My imagination takes me to a place where this Jesus guy has lived with his mother until he was around the age of 30 (is he Irish?) and then starts something of a full-time small business as a prophet who has a burning desire to get his message out there (Yep, almost certainly Irish). He goes home after one of his junkets and, to the surprise of the neighbors who had grown accustomed to his eccentricities, a ton of people arrive at his door. 




So great is the crowd and so desperate they are to be near him, to be touched by him, that people will resort to drastic lengths. So they create an opening in the roof of Jesus' house. Having seen the crowd, they conspired together to do this: you climb up and start digging the hole, you get some ropes, the two of us will get him up there. Surely Jesus realized that there were people digging through his roof, that there were people hacking and digging through the ceiling. 

These men are strangers, uninvited guests, who force their way into the home of the one who might help them, the one who gives them hope. They bring their friend - at great risk to themselves - so that he may have life and have it abundantly. They risk their own freedom and well-being that another may have life, that another may have a chance at a life without scorn or ridicule or prejudice on account of  his condition. 

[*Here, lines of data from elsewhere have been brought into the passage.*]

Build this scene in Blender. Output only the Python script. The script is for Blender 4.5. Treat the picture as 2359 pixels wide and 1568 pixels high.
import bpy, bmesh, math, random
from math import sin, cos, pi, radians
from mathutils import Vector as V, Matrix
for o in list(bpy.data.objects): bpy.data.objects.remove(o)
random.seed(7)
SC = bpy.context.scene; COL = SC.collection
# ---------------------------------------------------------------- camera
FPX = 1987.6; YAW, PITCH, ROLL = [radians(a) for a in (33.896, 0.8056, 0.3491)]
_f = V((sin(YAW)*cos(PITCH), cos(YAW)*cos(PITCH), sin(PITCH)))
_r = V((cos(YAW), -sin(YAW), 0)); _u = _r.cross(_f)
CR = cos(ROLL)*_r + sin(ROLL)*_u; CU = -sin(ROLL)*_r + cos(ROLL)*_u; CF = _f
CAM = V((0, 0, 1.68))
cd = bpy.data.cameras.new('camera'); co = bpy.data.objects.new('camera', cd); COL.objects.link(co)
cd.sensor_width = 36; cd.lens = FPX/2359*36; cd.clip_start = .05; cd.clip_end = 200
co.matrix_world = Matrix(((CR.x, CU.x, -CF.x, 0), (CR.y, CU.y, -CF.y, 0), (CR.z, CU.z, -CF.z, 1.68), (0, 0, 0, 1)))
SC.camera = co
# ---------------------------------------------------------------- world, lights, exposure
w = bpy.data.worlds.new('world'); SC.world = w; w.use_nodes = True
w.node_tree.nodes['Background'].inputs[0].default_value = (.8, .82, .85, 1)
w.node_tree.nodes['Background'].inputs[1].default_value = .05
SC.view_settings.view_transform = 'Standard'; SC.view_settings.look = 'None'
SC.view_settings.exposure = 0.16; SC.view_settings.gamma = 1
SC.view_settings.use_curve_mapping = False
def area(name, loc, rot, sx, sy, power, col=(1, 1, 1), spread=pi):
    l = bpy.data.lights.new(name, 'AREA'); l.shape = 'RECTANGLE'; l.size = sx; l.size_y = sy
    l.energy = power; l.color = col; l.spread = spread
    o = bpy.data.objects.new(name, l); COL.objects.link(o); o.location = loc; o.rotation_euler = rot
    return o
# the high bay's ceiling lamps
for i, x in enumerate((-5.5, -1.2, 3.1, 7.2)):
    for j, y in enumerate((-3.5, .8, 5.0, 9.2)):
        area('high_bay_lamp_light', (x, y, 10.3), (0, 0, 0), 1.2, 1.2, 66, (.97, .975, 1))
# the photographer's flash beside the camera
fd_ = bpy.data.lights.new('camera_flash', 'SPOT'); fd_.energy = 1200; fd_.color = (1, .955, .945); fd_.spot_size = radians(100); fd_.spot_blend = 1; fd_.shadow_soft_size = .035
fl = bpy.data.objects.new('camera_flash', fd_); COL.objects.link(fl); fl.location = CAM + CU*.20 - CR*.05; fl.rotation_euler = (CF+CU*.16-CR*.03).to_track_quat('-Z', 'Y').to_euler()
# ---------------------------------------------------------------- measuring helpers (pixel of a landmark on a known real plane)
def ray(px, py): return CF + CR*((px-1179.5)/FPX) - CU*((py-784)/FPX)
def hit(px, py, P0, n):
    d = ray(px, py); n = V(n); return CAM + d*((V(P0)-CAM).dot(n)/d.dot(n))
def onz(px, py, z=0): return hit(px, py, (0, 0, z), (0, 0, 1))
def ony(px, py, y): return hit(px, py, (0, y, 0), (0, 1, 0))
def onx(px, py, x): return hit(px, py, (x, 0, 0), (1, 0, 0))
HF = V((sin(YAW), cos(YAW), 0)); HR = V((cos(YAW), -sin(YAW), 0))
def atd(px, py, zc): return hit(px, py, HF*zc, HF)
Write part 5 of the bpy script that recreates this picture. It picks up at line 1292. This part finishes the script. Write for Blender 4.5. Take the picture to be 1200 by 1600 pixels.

Jesus' response isn't rage, or anger, or irritation. He doesn't present them with a bill or call the police. Rather, he takes note of their faith and forgives the paralytic of his sins. The men went to great lengths - illegal lengths? - for their friend. They risked much on account of the hope they had in Jesus. Jesus' response? Not anger, not irritation, not exasperation...but an act of inclusion that makes the man, and those who loved him, whole. 

I mention this simply because I know how easily I get caught up on procedures and protocols (I'm a high school teacher...procedure and protocol is all that gives me stability each day). If I had been standing there with Jesus, I would have been aghast at what these guys were doing to the roof, losing sight of what is really most important: the desire these men had for their friend, their hope and faith that this man Jesus could make him whole. Amidst the dust and debris of his broken roof, Jesus recognized what is truly important in life: the love we show to other people. Things, future costs, the risk of inconveniences...these, it would seem, cannot and must not get in the way.

So, yeah, I'd probably be sympathetic to the scribes and pharisees...at least at first. Perhaps, though, my heart would be moved as I saw this long-suffering paralytic stand and be embraced by his friends. Perhaps my hardened sense of rectitude would be softened as they walked through a cloud of dust mixed with sunlight out into the world where, for the first time in many years, the paralytic could be seen as a human being, a brother. Perhaps then I'd see that even in his own home, Jesus is the great relativist who puts all things into perspective by "giving and not counting the cost" and enduring the destruction of his own property in service of the least of his human family...all in the service of God's Kingdom.